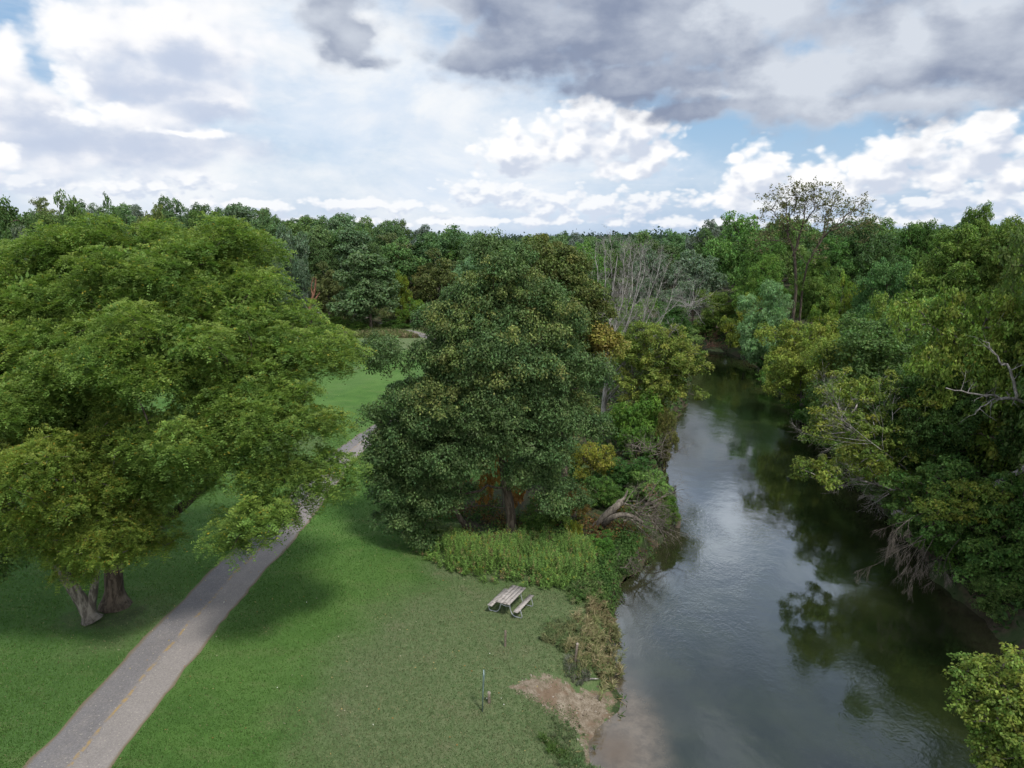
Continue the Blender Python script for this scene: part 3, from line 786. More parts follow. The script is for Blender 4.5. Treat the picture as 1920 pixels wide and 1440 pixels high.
# near-to-middle distance (fine leaves)
for s in range(2): proto('box', 100 + s, 10, 10, 1.2, 'box', 170, 1.05, 230, .225, .135, 'bark_grey', multi=2, nl=9, flat=.6, colvar=.25)
proto('yellow', 105, 8, 8, .8, 'yellow', 120, .9, 230, .215, .13, 'bark_grey', multi=2, flat=.6)
for s in range(2): proto('maple', 110 + s, 10, 13, 1.5, 'maple', 200, 1.15, 220, .24, .16, nl=9, flat=.65)
proto('dark', 115, 11, 12, .5, 'dark', 190, 1.2, 220, .25, .165, nl=9, flat=.65)
proto('tall', 118, 9, 18, 2.5, 'maple', 230, 1.1, 200, .26, .165, nl=12, flat=.7)
proto('willow', 120, 9, 11, .4, 'willow', 170, 1.0, 200, .32, .10, nl=8, flat=.8, droop=.9)
proto('silver', 122, 10, 12, 1.0, 'silver', 150, 1.1, 150, .32, .2, nl=9, flat=.7)
for s in range(2): proto('shrub', 125 + s, 4, 3, .1, 'shrub', 60, .55, 170, .145, .085, 'bark', multi=3, nl=6, trunk_r=.06)
proto('shrub_dark', 127, 4, 3, .1, 'dark', 60, .55, 170, .145, .085, 'bark', multi=3, nl=6, trunk_r=.06)
proto('shrub_gold', 128, 4, 3, .1, 'gold', 60, .55, 140, .15, .08, 'bark', multi=3, nl=6, trunk_r=.06)
proto('shrub_orange', 129, 3, 3, .3, 'orange', 36, .42, 90, .18, .09, 'bark', multi=3, nl=5, trunk_r=.04)
# forest distance (coarser leaves)
for s in range(4): proto('oak', 140 + s, 12, 16, 3.0, 'oak', 135, 1.35, 90, .42, .28, nl=12, trunk_r=.35, flat=.7)
for s in range(2): proto('mid', 150 + s, 11, 15, 2.0, 'mid', 125, 1.3, 90, .40, .26, nl=11, trunk_r=.3, flat=.7)
proto('cotton', 155, 10, 14, .4, 'cotton', 170, 1.1, 110, .36, .26, nl=10, shape='cone', flat=.8)
proto('olive', 157, 9, 14, 1.0, 'olive', 130, 1.15, 90, .38, .24, 'bark_grey', nl=9)

COUNT = {}
def place(key, px, top, Y, wpx, label, cat='tree', name=None, tint=(1, 1, 1), group=None, zb=None, rz=None, var=None, x=None, h=None, depth_scale=None):
    rng = random.Random(hash((key, int(px), int(top), int(Y * 3))) & 0xffff if False else int(px * 7 + top * 13 + Y * 31))
    P = PROTO[key]; p = P[(var if var is not None else rng.randrange(len(P))) % len(P)]
    q = at(px, top, Y)
    X = q[0] if x is None else x
    z = float(ground_z(np.array([X]), np.array([Y]))[0]) if zb is None else zb
    H = (q[2] - z) if h is None else h
    w = wpx * mpp(Y, z + H * .6)
    o = thing(name or 'tree', label, cat, (X, Y, z), rng.uniform(0, 6.28) if rz is None else rz, group, (w / p['W'], (w if depth_scale is None else w * depth_scale) / p['W'], H / p['H']))
    link('trunk' if cat != 'shrub' else 'stems', p['trunk'], None, o)
    c = link('crown' if cat != 'shrub' else 'foliage', p['crown'], None, o); c.color = (*tint, 1)
    return o

# ------------------------------------------------------------------ right bank, near to far
RBANK = [
 # key, px, top, Y, width px, label, tint
 ('box', 1850, 535, 44, 260, 'broad pale yellow-green tree at the right edge above the bare pale dead limb', (1.0, 1.0, .9)),
 ('dark', 1650, 600, 60, 260, 'wide dark green shaded tree in the middle of the right bank', (1, 1, 1)),
 ('maple', 1775, 690, 43.5, 230, 'dark green low crown under the pale yellow-green tree at the right edge', (.62, .68, .7)),
 ('box', 1518, 600, 72, 160, 'yellow-green tree leaning out over the water just right of the silvery willow', (1.15, 1.2, 1.1)),
 ('box', 1590, 640, 62, 170, 'light green leafy tree on the right bank above the fallen yellow tree', (1.15, 1.2, 1.1)),
 ('willow', 1450, 530, 95, 125, 'silvery green willow on the right bank where the river narrows', (.9, .95, .9)),
 ('yellow', 1585, 520, 90, 95, 'rounded bright yellow-green tree behind the silvery willow', (.8, .9, .9)),
 ('dark', 1668, 490, 84, 130, 'bluish dark green tree right of the rounded bright yellow-green one', (1.0, 1.1, 1.2)),
 ('tall', 1790, 430, 76, 150, 'tall leafy maple rising behind the right bank, highest crown before the right edge', (1.25, 1.15, 1.0)),
 ('tall', 1735, 420, 92, 90, 'slender tall tree just left of the highest crown on the right', (1.0, .95, .9)),
 ('tall', 1838, 388, 92, 80, 'narrow pointed tree poking above the treeline near the right edge', (1.15, 1.05, .9)),
 ('tall', 1905, 415, 72, 130, 'tall tree with brownish tips cut by the right edge of the picture', (1.2, 1.0, .9)),
 ('maple', 1540, 480, 112, 130, 'mid green tree at the foot of the tall sparse tree', (1.2, 1.2, 1.1)),
 ('maple', 1440, 480, 120, 120, 'mid green rounded tree behind the silvery willow, left of the tall sparse tree', (1.3, 1.3, 1.1)),
 ('yellow', 1405, 555, 112, 95, 'yellow-tinged tree at the river bend left of the silvery willow', (.85, .9, 1)),
 ('box', 1345, 545, 126, 80, 'olive yellow-green tree standing over the far river bend', (.9, .95, .9)),
 ('shrub', 1330, 592, 126, 80, 'green rounded bush at the waterline of the far river bend', (.9, 1, .9)),
 ('maple', 1385, 590, 122, 60, 'small dark tree at the inside of the far river bend', (.9, .95, .9)),
 ('silver', 1305, 472, 138, 120, 'grey-green silvery tree behind the far river bend', (.85, .95, .95)),
 ('silver', 1222, 465, 140, 90, 'grey-green tree seen behind the bare dead tree', (.8, .95, .9)),
 ('mid', 1175, 560, 85, 130, 'bright green tree seen through the branches of the bare dead tree', (.9, 1, .85)),
 ('mid', 1100, 455, 150, 110, 'light green rounded tree behind the left side of the dead tree', (1.0, 1.05, .95)),
 ('oak', 1390, 402, 150, 150, 'great dark green oak dome on the skyline left of the tall sparse tree', (1.35, 1.4, 1.1)),
 ('oak', 1330, 432, 158, 100, 'lower dark oak left of the great skyline dome', (.95, 1.0, .95)),
 ('oak', 1470, 408, 155, 120, 'dark oak on the skyline directly behind the tall sparse tree', (1.3, 1.3, 1.1)),
 ('mid', 1560, 445, 140, 120, 'mid green tree right of the tall sparse tree', (.7, .8, .8)),
 ('oak', 1640, 412, 140, 110, 'dark oak on the skyline between the tall sparse tree and the tall maple', (.9, .9, .9)),
 ('oak', 1590, 436, 165, 90, 'small dark oak on the skyline right of the tall sparse tree', (.9, .95, 1)),
 ('mid', 1425, 450, 135, 100, 'green tree below the great skyline oak dome', (.8, .9, .8)),
 ('maple', 1880, 600, 62, 170, 'dark green tree at the right edge behind the pale yellow-green tree', (.9, .95, .9)),
 ('box', 1700, 555, 72, 130, 'olive green tree between the bluish dark tree and the right edge', (.95, 1.05, 1)),
 ('dark', 1760, 560, 66, 150, 'dark green tree behind the pale yellow-green tree at the right edge', (1.2, 1.25, 1.1)),
]
for key, px, top, Y, w, lab, tint in RBANK:
    nm = {'willow': 'willow_tree', 'oak': 'oak_tree', 'shrub': 'bush', 'box': 'box_elder_tree', 'yellow': 'box_elder_tree', 'maple': 'maple_tree', 'tall': 'maple_tree', 'silver': 'poplar_tree', 'dark': 'maple_tree', 'mid': 'ash_tree'}[key]
    place(key, px, top, Y, w, lab, cat='shrub' if key == 'shrub' else 'tree', name=nm, tint=tint)

for x, y, h, w, lab in [(28.6, 28, 17, 10, 'dark tree on the right bank, its dark reflection fills the right of the river'), (26.5, 21, 17, 9, 'dark tree on the near right bank beside the corner shallows'), (30.5, 33, 18, 8.5, 'dark tree at the right edge behind the hanging bare twigs'), (33.5, 40.5, 19, 8.5, 'dark tree at the right edge behind the bare pale dead limb'), (29, 30, 19.5, 8.5, 'tall dark tree on the right bank just outside the right edge'), (32, 37, 19.5, 8.5, 'tallest dark tree at the right edge behind the pale dead limb'), (26, 13, 14, 9, 'dark tree on the right bank beyond the bottom right corner')]:
    place('dark', 0, 0, y, w / mpp(y, h * .6), lab, 'tree', 'maple_tree', (1, 1, .9), x=x, h=h)

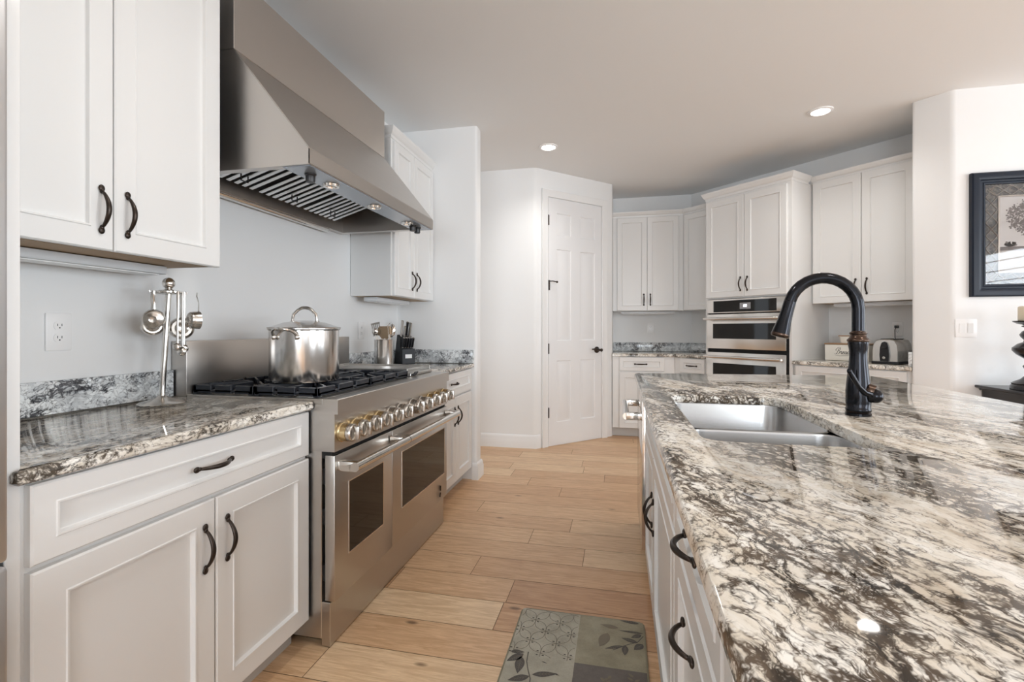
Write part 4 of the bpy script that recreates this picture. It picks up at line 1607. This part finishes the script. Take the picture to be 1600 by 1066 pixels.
+-------+
=== Your objective ===
Collect each line of the entries that has the word "picture", copying it in full.

=== Reply ===
Continue the Blender Python script for this scene: part 3, from line 786. More parts follow. The script is for Blender 4.5. Treat the picture as 1920 pixels wide and 1440 pixels high.
 ('tall', 1905, 415, 72, 130, 'tall tree with brownish tips cut by the right edge of the picture', (1.2, 1.0, .9)),
Write part 4 of the bpy script that recreates this picture. It picks up at line 1607. This part finishes the script. Take the picture to be 1600 by 1066 pixels.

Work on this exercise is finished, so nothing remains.